INSTRUCTIONS FOR THE TASK:
Print the listing as it stands, omitting all images.

GIVEN MATERIAL:
--------

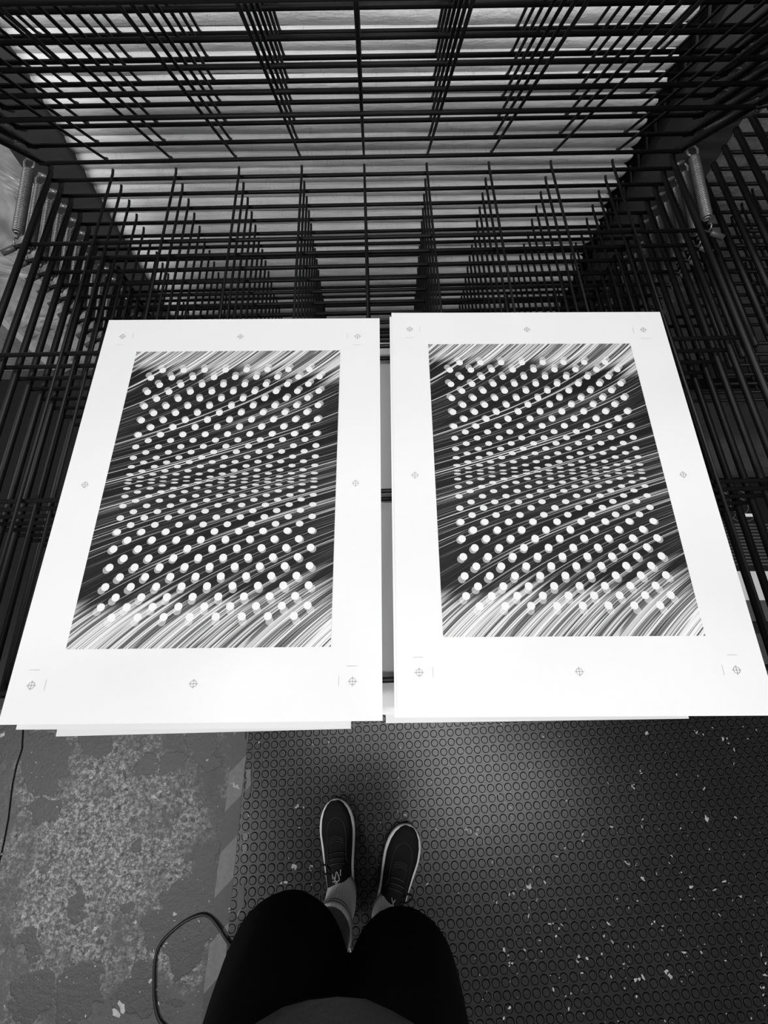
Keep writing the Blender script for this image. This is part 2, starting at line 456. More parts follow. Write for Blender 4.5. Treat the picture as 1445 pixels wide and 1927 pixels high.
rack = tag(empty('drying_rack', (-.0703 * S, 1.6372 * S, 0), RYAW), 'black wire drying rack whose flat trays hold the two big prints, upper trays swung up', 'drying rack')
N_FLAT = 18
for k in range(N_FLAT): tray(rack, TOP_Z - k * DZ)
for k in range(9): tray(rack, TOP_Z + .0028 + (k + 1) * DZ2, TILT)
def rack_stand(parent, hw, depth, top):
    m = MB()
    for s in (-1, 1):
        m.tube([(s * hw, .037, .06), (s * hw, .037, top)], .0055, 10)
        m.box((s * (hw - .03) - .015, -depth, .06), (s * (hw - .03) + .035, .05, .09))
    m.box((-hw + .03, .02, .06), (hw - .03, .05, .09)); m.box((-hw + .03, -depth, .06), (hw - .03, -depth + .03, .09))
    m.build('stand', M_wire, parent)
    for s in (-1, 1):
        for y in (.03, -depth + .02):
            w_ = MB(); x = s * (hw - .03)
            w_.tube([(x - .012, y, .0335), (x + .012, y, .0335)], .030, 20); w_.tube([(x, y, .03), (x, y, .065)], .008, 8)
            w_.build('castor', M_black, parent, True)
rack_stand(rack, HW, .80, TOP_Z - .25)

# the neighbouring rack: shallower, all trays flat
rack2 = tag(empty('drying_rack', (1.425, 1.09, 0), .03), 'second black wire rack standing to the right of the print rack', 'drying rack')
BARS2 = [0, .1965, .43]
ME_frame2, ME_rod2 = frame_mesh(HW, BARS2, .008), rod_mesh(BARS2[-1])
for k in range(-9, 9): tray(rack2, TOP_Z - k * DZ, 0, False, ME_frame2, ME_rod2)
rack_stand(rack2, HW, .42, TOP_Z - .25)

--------

SOLUTION TO THIS EXERCISE:
Keep writing the Blender script for this image. This is part 2, starting at line 456. More parts follow. Write for Blender 4.5. Treat the picture as 1445 pixels wide and 1927 pixels high.
rack = tag(empty('drying_rack', (-.0703 * S, 1.6372 * S, 0), RYAW), 'black wire drying rack whose flat trays hold the two big prints, upper trays swung up', 'drying rack')
N_FLAT = 18
for k in range(N_FLAT): tray(rack, TOP_Z - k * DZ)
for k in range(9): tray(rack, TOP_Z + .0028 + (k + 1) * DZ2, TILT)
def rack_stand(parent, hw, depth, top):
    m = MB()
    for s in (-1, 1):
        m.tube([(s * hw, .037, .06), (s * hw, .037, top)], .0055, 10)
        m.box((s * (hw - .03) - .015, -depth, .06), (s * (hw - .03) + .035, .05, .09))
    m.box((-hw + .03, .02, .06), (hw - .03, .05, .09)); m.box((-hw + .03, -depth, .06), (hw - .03, -depth + .03, .09))
    m.build('stand', M_wire, parent)
    for s in (-1, 1):
        for y in (.03, -depth + .02):
            w_ = MB(); x = s * (hw - .03)
            w_.tube([(x - .012, y, .0335), (x + .012, y, .0335)], .030, 20); w_.tube([(x, y, .03), (x, y, .065)], .008, 8)
            w_.build('castor', M_black, parent, True)
rack_stand(rack, HW, .80, TOP_Z - .25)

# the neighbouring rack: shallower, all trays flat
rack2 = tag(empty('drying_rack', (1.425, 1.09, 0), .03), 'second black wire rack standing to the right of the print rack', 'drying rack')
BARS2 = [0, .1965, .43]
ME_frame2, ME_rod2 = frame_mesh(HW, BARS2, .008), rod_mesh(BARS2[-1])
for k in range(-9, 9): tray(rack2, TOP_Z - k * DZ, 0, False, ME_frame2, ME_rod2)
rack_stand(rack2, HW, .42, TOP_Z - .25)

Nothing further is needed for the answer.